Mon grand-père
Le père de ma mère
(Les-Grandes-Dalles, Seine-Maritime,14 décembre 2016,11h 30)
Hier nous fêtions les cent ans de ma mère. Nous étions nombreux autour d’elle à l’écouter et partager nos souvenirs. Elle a raconté à ses arrières petits enfants la fameuse histoire des crocodiles, Croque et Odile, que mon grand-père rapporta un jour chez eux. Mon grand-père était un homme élégant et fantaisiste. De retour d’un voyage à Paris, ses enfants lui ayant demandé de rapporter quelque chose d’extraordinaire, il revint avec, dans ses bagages, deux bébés crocodiles achetés à la Samaritaine. On les mit d’abord dans un aquarium, puis quand ils furent plus grands dans la baignoire. On avait fait construire dans le jardin de la villa de vacances à Hendaye un bassin pour les y accueillir. Un jour le curé d’Hendaye qui avait lui-même un bassin avec quelques poissons rouges demanda à mes grands-parents de prendre ses poissons en pension le temps de vider et nettoyer son bassin. Les crocodiles n’en firent qu’une bouchée. À ce moment de l’histoire ma mère est toujours prise d’un irrésistible fou rire. Quand les crocodiles furent trop grands, mon grand-père en fit don aux jardin des plantes de Toulouse. Il y moururent pendant la guerre, les bassins ne pouvant plus être chauffés. L’un des deux fut naturalisé et finit dans l’atelier de mon oncle le peintre Pierre Igon. Je me souviens l’y avoir vu.
Je n’ai pas connu mon grand-père maternel, mort trop jeune, pour qui ma mère avait une grande admiration. J’ai découvert hier une photo où on le voit, grand, vêtu d’un pardessus sombre et d’un feutre noir, une cigarette au coin des lèvres, quelque part au bord de la mer, un homme d’une grande classe.

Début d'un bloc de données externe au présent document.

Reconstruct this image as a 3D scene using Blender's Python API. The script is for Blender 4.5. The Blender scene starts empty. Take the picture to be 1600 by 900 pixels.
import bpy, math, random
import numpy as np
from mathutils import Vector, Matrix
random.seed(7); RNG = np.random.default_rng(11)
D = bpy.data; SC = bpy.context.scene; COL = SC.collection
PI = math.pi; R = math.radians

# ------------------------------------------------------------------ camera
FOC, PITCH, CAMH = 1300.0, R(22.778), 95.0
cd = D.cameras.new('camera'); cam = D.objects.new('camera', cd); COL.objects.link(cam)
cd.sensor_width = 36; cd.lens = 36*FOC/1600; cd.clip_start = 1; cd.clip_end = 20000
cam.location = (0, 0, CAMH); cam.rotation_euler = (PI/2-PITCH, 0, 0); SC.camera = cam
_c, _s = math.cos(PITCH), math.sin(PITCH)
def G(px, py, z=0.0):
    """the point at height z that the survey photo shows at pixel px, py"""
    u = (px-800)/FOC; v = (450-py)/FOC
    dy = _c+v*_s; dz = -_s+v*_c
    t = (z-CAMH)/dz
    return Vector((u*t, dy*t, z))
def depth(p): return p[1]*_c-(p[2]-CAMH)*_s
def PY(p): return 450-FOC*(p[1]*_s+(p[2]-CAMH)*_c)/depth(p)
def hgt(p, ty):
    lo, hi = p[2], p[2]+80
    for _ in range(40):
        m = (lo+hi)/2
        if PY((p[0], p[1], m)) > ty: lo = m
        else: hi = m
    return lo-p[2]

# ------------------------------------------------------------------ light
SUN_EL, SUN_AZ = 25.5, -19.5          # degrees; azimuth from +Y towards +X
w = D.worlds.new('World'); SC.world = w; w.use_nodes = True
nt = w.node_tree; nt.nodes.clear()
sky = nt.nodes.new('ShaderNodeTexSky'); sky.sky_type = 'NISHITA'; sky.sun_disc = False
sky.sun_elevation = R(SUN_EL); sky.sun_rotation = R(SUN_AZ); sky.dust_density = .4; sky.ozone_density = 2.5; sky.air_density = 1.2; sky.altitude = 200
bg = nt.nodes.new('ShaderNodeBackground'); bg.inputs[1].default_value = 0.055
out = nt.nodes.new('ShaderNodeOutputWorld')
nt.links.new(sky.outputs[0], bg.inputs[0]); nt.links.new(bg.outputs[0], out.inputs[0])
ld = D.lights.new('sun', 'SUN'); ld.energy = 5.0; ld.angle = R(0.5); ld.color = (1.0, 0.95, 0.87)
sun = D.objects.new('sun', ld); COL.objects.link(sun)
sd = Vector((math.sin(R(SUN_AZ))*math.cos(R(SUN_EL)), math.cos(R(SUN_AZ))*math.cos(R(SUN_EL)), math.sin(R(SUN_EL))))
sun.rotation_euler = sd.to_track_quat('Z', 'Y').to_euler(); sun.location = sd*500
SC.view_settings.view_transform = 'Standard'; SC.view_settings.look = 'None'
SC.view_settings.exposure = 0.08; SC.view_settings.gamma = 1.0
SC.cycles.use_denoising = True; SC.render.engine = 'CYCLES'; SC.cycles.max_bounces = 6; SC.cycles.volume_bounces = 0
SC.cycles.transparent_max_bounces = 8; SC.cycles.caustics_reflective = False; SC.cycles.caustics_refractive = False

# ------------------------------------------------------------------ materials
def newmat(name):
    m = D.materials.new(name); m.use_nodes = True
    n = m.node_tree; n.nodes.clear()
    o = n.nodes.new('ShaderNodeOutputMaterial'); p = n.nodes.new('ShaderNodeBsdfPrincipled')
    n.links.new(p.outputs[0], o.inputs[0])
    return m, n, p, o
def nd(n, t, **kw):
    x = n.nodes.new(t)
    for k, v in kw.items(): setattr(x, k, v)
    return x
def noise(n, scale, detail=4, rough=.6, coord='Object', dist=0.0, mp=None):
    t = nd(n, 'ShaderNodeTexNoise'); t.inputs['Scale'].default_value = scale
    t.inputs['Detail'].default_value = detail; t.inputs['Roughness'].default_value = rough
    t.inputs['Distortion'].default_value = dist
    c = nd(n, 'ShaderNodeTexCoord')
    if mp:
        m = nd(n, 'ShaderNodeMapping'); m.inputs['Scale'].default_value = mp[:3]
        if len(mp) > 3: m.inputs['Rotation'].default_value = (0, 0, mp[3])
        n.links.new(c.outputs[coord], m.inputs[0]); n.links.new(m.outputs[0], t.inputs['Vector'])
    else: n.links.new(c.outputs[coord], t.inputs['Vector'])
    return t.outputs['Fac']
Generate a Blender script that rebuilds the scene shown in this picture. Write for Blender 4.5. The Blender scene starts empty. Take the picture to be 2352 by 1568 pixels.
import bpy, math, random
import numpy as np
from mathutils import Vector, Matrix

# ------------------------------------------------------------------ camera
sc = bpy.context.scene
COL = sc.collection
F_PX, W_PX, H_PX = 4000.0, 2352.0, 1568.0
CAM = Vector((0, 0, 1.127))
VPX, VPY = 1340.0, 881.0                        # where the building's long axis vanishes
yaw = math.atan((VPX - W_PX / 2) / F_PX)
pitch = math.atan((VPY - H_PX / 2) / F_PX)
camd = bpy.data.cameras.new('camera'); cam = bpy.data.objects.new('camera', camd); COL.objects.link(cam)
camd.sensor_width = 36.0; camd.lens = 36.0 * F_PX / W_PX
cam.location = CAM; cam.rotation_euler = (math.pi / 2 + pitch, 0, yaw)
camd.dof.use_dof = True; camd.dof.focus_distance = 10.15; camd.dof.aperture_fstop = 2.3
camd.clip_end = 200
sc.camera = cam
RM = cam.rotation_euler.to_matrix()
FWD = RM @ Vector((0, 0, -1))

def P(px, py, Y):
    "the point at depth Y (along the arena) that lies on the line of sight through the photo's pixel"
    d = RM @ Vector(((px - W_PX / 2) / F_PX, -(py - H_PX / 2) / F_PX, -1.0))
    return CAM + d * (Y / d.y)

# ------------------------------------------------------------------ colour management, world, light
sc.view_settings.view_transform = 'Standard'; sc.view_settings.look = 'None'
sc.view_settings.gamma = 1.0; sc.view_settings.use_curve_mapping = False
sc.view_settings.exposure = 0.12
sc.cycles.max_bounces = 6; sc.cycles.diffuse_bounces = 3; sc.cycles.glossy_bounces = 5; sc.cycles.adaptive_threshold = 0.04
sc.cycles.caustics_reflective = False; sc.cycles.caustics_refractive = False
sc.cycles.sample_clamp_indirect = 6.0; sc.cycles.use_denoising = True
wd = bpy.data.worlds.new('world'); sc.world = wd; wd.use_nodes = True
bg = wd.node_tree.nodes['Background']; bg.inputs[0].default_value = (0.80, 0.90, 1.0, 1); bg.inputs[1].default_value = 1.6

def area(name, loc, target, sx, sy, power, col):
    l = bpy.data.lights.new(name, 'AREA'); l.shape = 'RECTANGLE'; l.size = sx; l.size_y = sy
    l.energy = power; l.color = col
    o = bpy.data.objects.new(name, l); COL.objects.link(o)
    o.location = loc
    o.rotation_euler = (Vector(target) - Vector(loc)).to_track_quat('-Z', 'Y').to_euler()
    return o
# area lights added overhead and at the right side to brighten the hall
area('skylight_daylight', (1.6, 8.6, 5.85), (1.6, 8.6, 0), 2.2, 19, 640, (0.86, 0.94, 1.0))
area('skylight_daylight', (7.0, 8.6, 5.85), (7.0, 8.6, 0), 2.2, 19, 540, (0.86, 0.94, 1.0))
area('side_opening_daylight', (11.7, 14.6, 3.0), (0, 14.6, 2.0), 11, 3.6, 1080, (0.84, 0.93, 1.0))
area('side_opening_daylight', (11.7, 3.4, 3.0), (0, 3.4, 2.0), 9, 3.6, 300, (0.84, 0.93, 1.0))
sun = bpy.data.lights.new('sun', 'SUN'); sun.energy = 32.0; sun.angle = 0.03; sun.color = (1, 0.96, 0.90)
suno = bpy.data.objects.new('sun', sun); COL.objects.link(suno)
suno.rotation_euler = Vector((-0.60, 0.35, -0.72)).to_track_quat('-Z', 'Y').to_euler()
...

Ce soir je veux voir la mer alors que j’en suis éloigné, je veux voir la mer et les images de la veille se bousculent. Je trouve une vielle photo, une photo de mer, une photo « élégante ». Je mets un pardessus, un feutre sombre, j’allume une cigarette et j’entre dans la photo. Je monte les quelques marches, je pose mes mains sur la balustrade, face à la mer. Au parfum du tabac se mêle l’iode du grand large, le cri des mouettes résonne contre les hautes falaises. Alors je les imite en levant les bras, et je vois mon grand-père et entend le rire de ma mère.